Tijdens het algemeen overleg Milieuraad op 4 maart jl. heb ik uw Kamer enkele toezeggingen gedaan, waaronder u te informeren over het Franse verbod op het gebruik van Bisfenol A. Ik zal uw Kamer hier verder over informeren wanneer hier relevante ontwikkelingen in optreden.

De volgende Milieuraad zal plaats vinden op maandag 15 juni in Luxemburg. Deze zal ik met u voorbespreken tijdens het algemeen overleg op woensdag 3 juni. Tenslotte zal op 14 en 15 april een informele Milieuraad plaatsvinden in Riga. Hiervoor is voorafgaand een schriftelijk overleg met u voorzien.

De Staatssecretaris van Infrastructuur en Milieu, W.J. Mansveld

Verslag Milieuraad 6 Maart 2015

De eerste Milieuraad onder het Lets Voorzitterschap vond vrijdag 6 maart plaats in Brussel. Nederland werd tijdens de Raad vertegenwoordigd door Staatsecretaris van Infrastructuur en Milieu, Wilma Mansveld, en Plaatsvervangend Permanent Vertegenwoordiger van Nederland bij de EU, Wepke Kingma. Vanuit de Europese Commissie was bij de bespreking van de klimaatonderwerpen Commissaris Arias Cañete (klimaat en energie) aanwezig, bij de bespreking van de Post-2015 ontwikkelingsagenda de Commissarissen Mimica (hulp en ontwikkelingssamenwerking) en Vella (milieu, maritieme zaken en visserij), en bij de overige onderwerpen Commissaris Vella.

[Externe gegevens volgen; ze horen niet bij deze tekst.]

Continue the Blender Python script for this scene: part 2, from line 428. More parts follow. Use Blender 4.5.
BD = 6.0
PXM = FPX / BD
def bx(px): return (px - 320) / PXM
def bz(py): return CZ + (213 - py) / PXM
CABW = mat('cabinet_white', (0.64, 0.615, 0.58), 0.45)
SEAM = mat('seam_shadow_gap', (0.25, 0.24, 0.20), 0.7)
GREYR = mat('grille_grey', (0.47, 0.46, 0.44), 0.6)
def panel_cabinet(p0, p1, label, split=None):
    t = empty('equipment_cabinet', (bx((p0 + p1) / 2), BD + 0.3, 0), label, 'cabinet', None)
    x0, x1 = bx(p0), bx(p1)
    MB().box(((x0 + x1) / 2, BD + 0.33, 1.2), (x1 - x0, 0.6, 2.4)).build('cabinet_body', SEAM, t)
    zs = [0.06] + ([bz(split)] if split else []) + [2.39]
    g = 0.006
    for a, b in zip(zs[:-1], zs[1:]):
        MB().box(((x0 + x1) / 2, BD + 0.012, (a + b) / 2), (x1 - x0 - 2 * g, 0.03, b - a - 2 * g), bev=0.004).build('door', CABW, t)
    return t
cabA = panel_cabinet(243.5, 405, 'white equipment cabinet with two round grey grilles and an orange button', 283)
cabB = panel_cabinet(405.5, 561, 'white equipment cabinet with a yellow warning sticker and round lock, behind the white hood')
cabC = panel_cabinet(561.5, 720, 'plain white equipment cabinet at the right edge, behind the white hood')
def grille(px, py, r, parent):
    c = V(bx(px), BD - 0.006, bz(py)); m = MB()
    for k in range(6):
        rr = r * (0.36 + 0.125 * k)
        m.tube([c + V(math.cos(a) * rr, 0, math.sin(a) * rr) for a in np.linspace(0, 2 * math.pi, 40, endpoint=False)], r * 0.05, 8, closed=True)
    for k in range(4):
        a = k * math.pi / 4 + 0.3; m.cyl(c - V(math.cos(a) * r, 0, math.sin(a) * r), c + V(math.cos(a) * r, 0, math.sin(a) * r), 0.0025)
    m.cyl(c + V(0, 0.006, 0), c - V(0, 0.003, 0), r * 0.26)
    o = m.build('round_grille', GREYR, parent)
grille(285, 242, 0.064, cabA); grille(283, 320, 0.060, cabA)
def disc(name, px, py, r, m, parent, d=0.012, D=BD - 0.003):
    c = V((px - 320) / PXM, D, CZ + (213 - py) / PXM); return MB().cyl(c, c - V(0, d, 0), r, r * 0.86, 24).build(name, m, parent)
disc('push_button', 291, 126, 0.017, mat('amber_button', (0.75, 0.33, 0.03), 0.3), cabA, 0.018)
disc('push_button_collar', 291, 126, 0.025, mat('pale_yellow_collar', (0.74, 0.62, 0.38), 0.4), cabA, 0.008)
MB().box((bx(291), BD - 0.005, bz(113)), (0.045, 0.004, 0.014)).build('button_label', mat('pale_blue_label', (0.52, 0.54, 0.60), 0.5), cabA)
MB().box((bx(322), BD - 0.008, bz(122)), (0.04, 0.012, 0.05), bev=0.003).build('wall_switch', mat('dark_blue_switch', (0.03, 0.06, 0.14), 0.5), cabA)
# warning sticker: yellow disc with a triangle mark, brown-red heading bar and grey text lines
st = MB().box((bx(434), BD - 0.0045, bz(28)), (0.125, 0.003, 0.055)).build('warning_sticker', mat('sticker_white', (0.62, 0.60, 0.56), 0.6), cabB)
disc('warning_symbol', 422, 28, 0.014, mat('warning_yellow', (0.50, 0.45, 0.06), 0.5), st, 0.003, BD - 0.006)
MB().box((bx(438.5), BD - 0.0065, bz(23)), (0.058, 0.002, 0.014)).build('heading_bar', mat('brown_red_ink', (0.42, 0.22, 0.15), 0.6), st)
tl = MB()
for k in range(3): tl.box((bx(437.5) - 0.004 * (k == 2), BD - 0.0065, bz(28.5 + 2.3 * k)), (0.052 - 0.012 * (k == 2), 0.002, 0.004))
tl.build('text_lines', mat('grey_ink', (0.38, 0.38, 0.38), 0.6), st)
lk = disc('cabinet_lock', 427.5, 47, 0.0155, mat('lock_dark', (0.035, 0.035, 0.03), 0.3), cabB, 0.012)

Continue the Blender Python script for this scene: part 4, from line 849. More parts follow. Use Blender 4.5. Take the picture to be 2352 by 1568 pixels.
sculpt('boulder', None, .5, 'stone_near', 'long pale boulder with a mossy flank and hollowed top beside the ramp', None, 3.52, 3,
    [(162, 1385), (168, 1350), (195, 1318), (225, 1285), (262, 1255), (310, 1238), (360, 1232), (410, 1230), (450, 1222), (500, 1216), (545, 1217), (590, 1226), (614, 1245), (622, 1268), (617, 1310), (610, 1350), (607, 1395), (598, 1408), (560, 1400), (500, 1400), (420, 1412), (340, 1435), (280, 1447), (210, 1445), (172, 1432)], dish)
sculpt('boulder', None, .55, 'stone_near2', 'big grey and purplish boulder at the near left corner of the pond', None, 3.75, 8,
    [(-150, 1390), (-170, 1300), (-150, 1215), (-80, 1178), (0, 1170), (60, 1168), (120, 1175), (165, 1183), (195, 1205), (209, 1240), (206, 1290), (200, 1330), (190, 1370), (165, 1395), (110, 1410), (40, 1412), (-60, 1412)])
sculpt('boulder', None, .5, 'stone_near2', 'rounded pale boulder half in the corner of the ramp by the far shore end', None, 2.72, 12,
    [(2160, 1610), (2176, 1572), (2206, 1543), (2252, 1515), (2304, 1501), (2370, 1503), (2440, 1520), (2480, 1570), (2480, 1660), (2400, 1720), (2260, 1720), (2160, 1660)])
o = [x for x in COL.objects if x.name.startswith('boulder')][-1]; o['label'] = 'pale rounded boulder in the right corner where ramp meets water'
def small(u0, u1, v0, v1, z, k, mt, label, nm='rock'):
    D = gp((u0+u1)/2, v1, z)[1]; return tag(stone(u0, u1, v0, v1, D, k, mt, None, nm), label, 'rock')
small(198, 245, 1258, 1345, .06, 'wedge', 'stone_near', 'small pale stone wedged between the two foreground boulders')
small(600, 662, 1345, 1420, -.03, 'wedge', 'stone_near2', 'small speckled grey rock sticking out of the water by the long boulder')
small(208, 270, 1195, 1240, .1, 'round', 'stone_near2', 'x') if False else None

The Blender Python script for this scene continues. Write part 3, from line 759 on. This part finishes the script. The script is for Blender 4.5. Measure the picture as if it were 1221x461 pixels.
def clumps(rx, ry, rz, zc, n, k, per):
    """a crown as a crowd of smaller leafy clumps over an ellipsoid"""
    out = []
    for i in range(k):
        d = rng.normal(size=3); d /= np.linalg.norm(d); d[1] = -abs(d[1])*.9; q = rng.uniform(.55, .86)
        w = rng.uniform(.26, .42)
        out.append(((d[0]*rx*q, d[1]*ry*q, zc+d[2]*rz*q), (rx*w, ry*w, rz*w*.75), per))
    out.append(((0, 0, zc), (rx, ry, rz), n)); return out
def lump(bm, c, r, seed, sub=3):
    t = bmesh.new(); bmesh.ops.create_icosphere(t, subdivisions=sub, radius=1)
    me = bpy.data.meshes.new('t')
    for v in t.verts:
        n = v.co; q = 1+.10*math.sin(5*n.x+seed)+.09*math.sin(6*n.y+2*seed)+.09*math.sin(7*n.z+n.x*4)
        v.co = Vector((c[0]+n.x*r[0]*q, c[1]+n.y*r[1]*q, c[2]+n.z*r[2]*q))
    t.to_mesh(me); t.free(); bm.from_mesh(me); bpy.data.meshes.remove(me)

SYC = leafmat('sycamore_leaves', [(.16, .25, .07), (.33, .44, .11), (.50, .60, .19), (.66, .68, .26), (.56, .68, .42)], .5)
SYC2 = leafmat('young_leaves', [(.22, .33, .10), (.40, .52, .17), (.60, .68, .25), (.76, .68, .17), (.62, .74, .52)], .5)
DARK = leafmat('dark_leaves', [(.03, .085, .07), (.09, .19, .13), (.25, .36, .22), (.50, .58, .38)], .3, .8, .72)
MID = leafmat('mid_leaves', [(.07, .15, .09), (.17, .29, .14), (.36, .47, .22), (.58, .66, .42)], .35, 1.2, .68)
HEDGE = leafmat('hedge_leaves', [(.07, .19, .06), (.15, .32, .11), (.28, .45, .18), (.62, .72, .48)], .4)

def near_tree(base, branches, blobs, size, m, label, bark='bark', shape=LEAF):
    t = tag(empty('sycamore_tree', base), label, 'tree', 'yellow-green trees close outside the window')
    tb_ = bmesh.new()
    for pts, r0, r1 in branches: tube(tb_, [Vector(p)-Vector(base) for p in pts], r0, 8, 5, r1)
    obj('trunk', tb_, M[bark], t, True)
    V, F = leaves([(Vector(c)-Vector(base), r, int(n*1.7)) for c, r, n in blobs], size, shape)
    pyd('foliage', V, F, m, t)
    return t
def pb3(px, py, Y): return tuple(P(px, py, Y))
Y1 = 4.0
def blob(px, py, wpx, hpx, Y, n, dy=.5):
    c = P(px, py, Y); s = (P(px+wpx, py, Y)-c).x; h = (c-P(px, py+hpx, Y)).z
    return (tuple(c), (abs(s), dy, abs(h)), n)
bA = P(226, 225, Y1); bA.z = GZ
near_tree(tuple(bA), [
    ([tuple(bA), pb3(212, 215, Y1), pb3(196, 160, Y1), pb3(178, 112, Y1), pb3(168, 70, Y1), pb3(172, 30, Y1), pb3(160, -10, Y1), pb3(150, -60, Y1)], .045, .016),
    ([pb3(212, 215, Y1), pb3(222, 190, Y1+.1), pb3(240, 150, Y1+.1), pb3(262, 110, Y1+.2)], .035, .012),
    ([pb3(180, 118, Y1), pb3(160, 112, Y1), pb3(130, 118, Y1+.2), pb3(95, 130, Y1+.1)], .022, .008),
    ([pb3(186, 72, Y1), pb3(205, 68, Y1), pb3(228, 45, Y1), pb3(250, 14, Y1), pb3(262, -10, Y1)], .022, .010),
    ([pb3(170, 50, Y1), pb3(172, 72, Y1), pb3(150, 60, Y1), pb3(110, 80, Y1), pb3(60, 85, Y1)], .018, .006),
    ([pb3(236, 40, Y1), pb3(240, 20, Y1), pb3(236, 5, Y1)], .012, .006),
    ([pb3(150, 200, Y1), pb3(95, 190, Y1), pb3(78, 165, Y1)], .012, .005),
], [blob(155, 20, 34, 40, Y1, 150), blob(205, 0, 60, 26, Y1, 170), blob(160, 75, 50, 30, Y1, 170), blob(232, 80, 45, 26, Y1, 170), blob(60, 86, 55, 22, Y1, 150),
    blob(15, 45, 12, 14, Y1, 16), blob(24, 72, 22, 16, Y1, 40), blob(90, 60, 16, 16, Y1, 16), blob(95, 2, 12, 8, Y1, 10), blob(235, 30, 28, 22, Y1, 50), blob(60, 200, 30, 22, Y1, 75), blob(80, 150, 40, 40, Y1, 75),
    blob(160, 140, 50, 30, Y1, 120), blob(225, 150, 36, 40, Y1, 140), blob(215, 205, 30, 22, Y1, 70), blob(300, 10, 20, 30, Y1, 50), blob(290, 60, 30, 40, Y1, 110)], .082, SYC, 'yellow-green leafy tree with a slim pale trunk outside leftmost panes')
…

De ochtend van de Raad was gereserveerd voor de klimaatonderwerpen. Zo begon de Raad met de bespreking over de mededeling van de Europese Commissie «Het Protocol van Parijs» en het daarin voorgestelde EU streefcijfer voor de reductie van emissies t.b.v. de nieuwe klimaatovereenkomst, de zogenaamde Intended Nationally Determined Contribution (INDC). Ook werden de mededeling van de Commissie over de Energie Unie en het initiatief voor de uitfasering van fluorkoolwaterstoffen (HFK’s) onder het Montreal Protocol besproken. Daarnaast informeerde Portugal de Raad over de meest recente ministeriële bijeenkomst van de West-Mediterrane Dialoog (de 5+5 Dialoog). Tijdens de ministeriële lunch heeft het Europees Milieuagentschap haar vijfjaarlijkse rapport gepresenteerd over de stand van het milieu in de Europese Unie. De Raad eindigde met de besprekingen over het vergroenen van het Europees Semester, de Post-2015 ontwikkelingsagenda en bodembeheer.

De Weg naar Parijs

In de Milieuraad was er een gedachtenwisseling over de mededeling die de Commissie op 25 februari publiceerde, «Het Protocol van Parijs – Een blauwdruk om de wereldwijde klimaatverandering na 2020 tegen te gaan». Naast een algemene visie van de EU voor een ambitieus, transparant en juridisch bindend akkoord, bestond de mededeling ook uit het voorstel voor de bijdrage van de EU voor de reductie van emissies (INDC) dat eind maart bij de VN moet worden ingediend. Tijdens de Milieuraad is over deze EU bijdrage een akkoord bereikt.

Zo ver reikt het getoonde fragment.